In tale prospettiva è sicuramente omogenea la situazione di chi si dimette senza che sia formalmente acquisito il consenso del datore di lavoro con la situazione di chi si dimette con l'accordo di questi, nell'ambito di una risoluzione consensuale del rapporto. Diversamente ragionando le finalità di tutela della disposizione sarebbero agevolmente eluse. Posto che sia il datore di lavoro a voler ottenere la cessazione del rapporto di lavoro con una lavoratrice in gravidanza, sarebbe facile evitare il controllo dei servizi ispettivi ministeriali formalizzando una risoluzione consensuale in luogo di un mero atto di dimissioni. L'interpretazione accolta, che estensivamente attribuisce ai termini della norma scrutinata il più ampio significato tra quelli possibili, è altresì costituzionalmente orientata al rispetto dell'art. 37 Cost., secondo cui le condizioni di lavoro devono consentire l'adempimento dell'essenziale funzione familiare e assicurare alla madre ed al bambino una speciale adeguata protezione. Pertanto la disciplina che regola le dimissioni della lavoratrice madre non può essere interpretata in modo differenziato rispetto a quella che regola la risoluzione del rapporto con il consenso del datore di lavoro, acquisite le identiche ed ineludibili esigenze di salvaguardia della funzione familiare e di protezione della prole. L'esegesi qui affermata appare altresì coerente con la successiva evoluzione legislativa della materia. Infatti, l'art. 4, co. 16, della L. n. 92 del 2012, ha sostituito l'art. 55, co. 4, del d.

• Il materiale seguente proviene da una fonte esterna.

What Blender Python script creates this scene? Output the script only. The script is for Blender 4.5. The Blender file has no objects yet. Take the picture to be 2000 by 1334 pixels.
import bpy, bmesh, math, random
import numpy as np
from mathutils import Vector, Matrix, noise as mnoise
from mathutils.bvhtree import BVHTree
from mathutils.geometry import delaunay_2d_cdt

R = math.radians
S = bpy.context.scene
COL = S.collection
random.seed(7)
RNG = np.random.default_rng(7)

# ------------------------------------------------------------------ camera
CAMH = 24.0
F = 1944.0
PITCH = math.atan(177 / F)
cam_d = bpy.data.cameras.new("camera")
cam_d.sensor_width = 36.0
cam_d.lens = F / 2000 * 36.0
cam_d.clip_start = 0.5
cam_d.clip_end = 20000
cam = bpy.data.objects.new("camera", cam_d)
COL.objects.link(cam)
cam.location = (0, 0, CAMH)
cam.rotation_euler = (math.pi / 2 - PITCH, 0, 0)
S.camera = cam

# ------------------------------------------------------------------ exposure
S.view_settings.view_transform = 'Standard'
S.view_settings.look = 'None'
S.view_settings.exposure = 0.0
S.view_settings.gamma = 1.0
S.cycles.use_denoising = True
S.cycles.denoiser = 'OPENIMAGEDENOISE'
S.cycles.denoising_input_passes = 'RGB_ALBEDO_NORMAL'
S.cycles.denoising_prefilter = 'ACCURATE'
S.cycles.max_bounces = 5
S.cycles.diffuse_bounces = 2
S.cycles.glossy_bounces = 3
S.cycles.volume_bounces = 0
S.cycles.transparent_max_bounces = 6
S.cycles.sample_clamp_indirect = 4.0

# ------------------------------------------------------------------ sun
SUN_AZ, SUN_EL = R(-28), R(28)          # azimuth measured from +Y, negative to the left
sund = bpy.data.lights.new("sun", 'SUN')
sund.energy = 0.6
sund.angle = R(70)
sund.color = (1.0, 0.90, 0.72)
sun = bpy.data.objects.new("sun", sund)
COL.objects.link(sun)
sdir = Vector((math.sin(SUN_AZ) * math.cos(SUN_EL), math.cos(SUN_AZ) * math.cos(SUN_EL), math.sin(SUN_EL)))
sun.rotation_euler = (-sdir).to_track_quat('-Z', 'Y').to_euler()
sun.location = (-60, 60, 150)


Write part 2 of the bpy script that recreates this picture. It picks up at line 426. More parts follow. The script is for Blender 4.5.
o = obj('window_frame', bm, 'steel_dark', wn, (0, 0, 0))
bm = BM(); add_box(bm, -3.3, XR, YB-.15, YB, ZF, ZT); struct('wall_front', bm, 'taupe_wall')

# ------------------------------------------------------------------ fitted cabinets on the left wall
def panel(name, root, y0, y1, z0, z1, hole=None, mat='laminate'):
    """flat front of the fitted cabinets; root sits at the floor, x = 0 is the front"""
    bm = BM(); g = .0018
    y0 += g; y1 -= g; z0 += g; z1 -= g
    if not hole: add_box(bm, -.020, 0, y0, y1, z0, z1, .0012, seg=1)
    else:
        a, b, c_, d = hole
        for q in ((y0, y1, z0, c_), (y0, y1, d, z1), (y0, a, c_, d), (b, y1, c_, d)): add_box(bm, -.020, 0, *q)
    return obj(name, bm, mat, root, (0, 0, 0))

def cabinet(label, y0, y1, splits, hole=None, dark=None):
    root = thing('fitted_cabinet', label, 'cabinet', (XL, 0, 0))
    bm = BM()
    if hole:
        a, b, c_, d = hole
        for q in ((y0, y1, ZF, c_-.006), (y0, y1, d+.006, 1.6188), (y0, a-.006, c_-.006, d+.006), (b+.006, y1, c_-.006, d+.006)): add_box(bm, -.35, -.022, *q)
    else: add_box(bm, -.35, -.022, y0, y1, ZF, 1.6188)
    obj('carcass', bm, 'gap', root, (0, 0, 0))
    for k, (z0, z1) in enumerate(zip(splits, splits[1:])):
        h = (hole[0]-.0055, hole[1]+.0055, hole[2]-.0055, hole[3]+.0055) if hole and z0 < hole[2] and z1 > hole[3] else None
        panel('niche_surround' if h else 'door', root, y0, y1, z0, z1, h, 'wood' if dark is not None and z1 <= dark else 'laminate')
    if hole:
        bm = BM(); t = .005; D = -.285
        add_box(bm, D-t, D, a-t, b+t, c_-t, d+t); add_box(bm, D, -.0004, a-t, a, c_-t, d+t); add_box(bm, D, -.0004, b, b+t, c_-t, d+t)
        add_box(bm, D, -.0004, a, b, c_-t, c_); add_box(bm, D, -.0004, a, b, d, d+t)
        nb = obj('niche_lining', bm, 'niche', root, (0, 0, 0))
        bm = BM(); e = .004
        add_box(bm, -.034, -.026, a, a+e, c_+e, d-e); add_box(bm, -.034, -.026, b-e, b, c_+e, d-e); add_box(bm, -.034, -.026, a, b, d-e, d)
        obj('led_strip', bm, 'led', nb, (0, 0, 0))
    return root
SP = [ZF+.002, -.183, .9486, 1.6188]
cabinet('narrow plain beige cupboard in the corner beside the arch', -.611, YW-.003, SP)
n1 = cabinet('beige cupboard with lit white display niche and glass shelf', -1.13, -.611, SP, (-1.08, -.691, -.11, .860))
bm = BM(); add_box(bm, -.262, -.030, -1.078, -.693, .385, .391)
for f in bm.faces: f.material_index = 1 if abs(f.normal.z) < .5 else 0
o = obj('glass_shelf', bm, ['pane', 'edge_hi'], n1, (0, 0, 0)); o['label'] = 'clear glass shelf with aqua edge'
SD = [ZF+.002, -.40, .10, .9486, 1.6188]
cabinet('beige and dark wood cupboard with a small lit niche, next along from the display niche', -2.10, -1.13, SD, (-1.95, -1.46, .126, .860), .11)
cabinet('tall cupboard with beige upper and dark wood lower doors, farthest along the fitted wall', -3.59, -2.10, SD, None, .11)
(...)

Lgs. n. 151 del 2001, prevedendo espressamente, fra l'altro, che "la risoluzione consensuale del rapporto", oltre alla richiesta di dimissioni, debba essere convalidata dal servizio ispettivo del Ministero del lavoro e delle politiche sociali e che a tale convalida sia "sospensivamente condizionata l'efficacia della risoluzione del rapporto di lavoro".

In questa parte la 1. n. 92 del 2012, ha, dunque, una "valenza confermativa e chiarificatrice" di quanto era già previsto e ricostruibile anche sulla base della precedente disciplina.